# Aim of the exercise:
Quote the records that follow in full and exactly; leave out the pictures.

- - - -

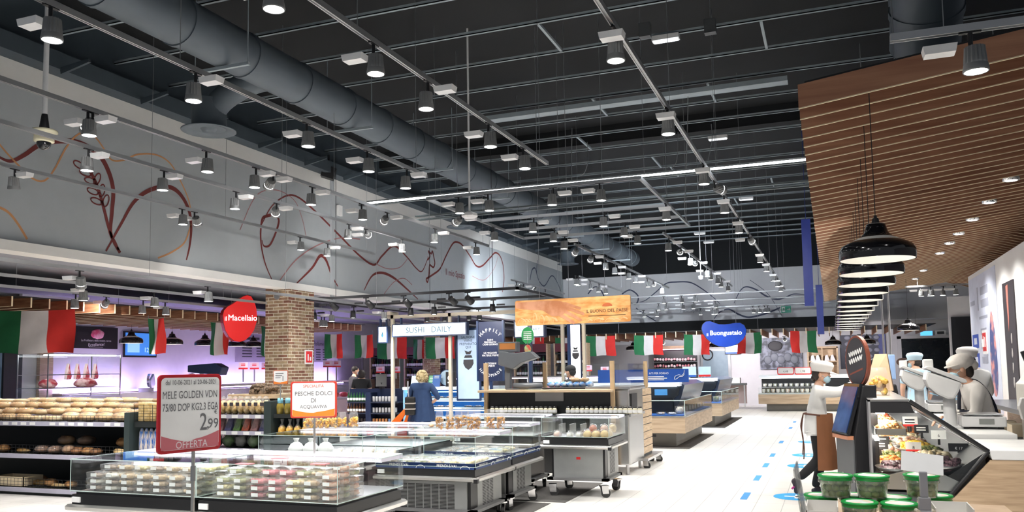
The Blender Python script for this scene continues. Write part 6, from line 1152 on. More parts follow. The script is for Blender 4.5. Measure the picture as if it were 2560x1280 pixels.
q = P(948, 955, y=17.5); t = thing('till_screen', 'black tilted till screen on the navy shelf unit', 'screen', (q.x, 17.6, 1.18)); MB().obox((0, 0, .2), (.26, .03, .32), Matrix.Rotation(.45, 3, 'Z') @ Matrix.Rotation(-.35, 3, 'X')).build('screen', BLACK, t, bevel=.006); MB().box(-.04, -.04, 0, .04, .1, .15).build('foot', BLACK, t)
# orange shopping trolley bag beside the woman
tr = thing('shopping_basket', 'orange wheeled shopping basket held by the blonde woman', 'basket', (-8.0, 14.75, 0))
OB = M('basket_orange', (.75, .19, .02), .4)
MB().hexa([(-.2, -.18, .06), (.16, -.18, .06), (.16, .18, .06), (-.2, .18, .06)], [(-.33, -.24, .58), (.22, -.24, .58), (.22, .24, .58), (-.33, .24, .58)]).build('basket', OB, tr, bevel=.01)
MB().prism([(.0, .58), (.22, .58), (.19, .95), (.13, .95)], xz, -.03, .03).prism([(-.3, .58), (-.1, .58), (.16, .92), (.13, .96)], xz, -.02, .02).build('handle', OB, tr, bevel=.006)
for x in (-.12, .1): MB().cyl((x, -.15, .04), (x, -.11, .04), .04, n=14).cyl((x, .11, .04), (x, .15, .04), .04, n=14).build('wheels', WHEEL, tr)
# ---------------------------------------------------------------- far cases and back wall
WB = two_tone('case_wood', (.40, .29, .19), (.55, .42, .29), 3, .5, .35, .65, (.5, 1, 6)); PLI = M('plinth_grey', (.19, .18, .16), .5); HB = M('hood_dark', (.02, .025, .03), .3); HW = M('hood_lit', (.75, .8, .85), .4, 0, .5)
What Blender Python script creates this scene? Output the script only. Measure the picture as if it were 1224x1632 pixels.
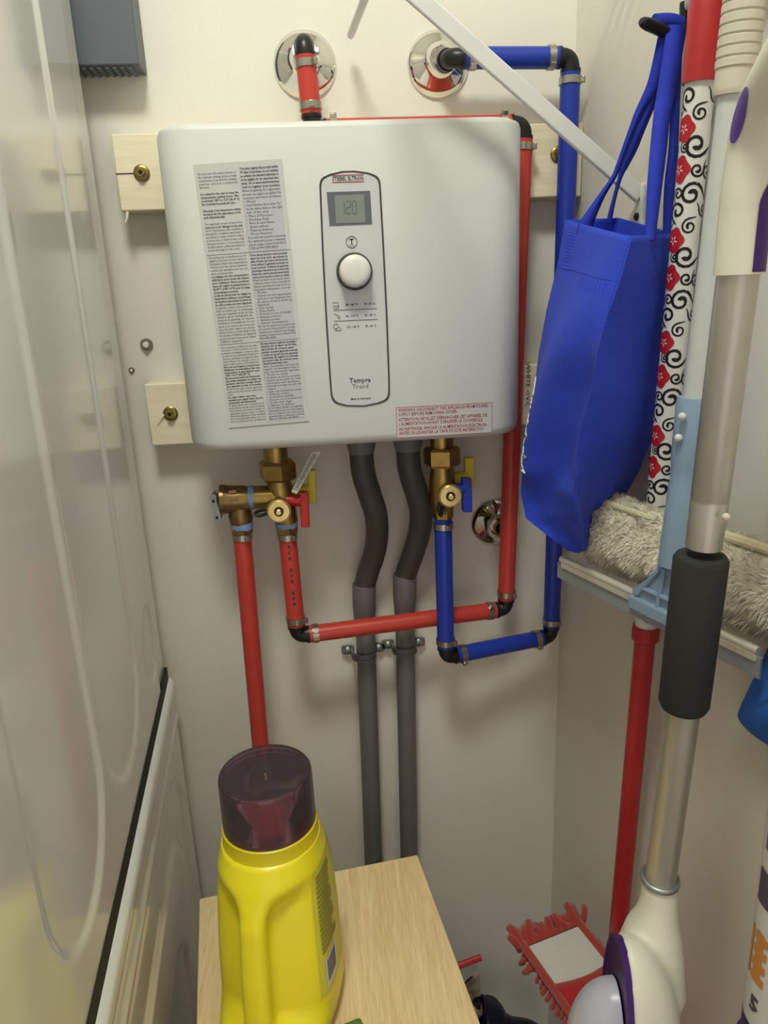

- - - -

# Solved problem:
The Blender Python script for this scene continues. Write part 6, from line 1152 on. More parts follow. The script is for Blender 4.5. Measure the picture as if it were 2560x1280 pixels.
q = P(948, 955, y=17.5); t = thing('till_screen', 'black tilted till screen on the navy shelf unit', 'screen', (q.x, 17.6, 1.18)); MB().obox((0, 0, .2), (.26, .03, .32), Matrix.Rotation(.45, 3, 'Z') @ Matrix.Rotation(-.35, 3, 'X')).build('screen', BLACK, t, bevel=.006); MB().box(-.04, -.04, 0, .04, .1, .15).build('foot', BLACK, t)
# orange shopping trolley bag beside the woman
tr = thing('shopping_basket', 'orange wheeled shopping basket held by the blonde woman', 'basket', (-8.0, 14.75, 0))
OB = M('basket_orange', (.75, .19, .02), .4)
MB().hexa([(-.2, -.18, .06), (.16, -.18, .06), (.16, .18, .06), (-.2, .18, .06)], [(-.33, -.24, .58), (.22, -.24, .58), (.22, .24, .58), (-.33, .24, .58)]).build('basket', OB, tr, bevel=.01)
MB().prism([(.0, .58), (.22, .58), (.19, .95), (.13, .95)], xz, -.03, .03).prism([(-.3, .58), (-.1, .58), (.16, .92), (.13, .96)], xz, -.02, .02).build('handle', OB, tr, bevel=.006)
for x in (-.12, .1): MB().cyl((x, -.15, .04), (x, -.11, .04), .04, n=14).cyl((x, .11, .04), (x, .15, .04), .04, n=14).build('wheels', WHEEL, tr)
# ---------------------------------------------------------------- far cases and back wall
WB = two_tone('case_wood', (.40, .29, .19), (.55, .42, .29), 3, .5, .35, .65, (.5, 1, 6)); PLI = M('plinth_grey', (.19, .18, .16), .5); HB = M('hood_dark', (.02, .025, .03), .3); HW = M('hood_lit', (.75, .8, .85), .4, 0, .5)
What Blender Python script creates this scene? Output the script only. Measure the picture as if it were 1224x1632 pixels.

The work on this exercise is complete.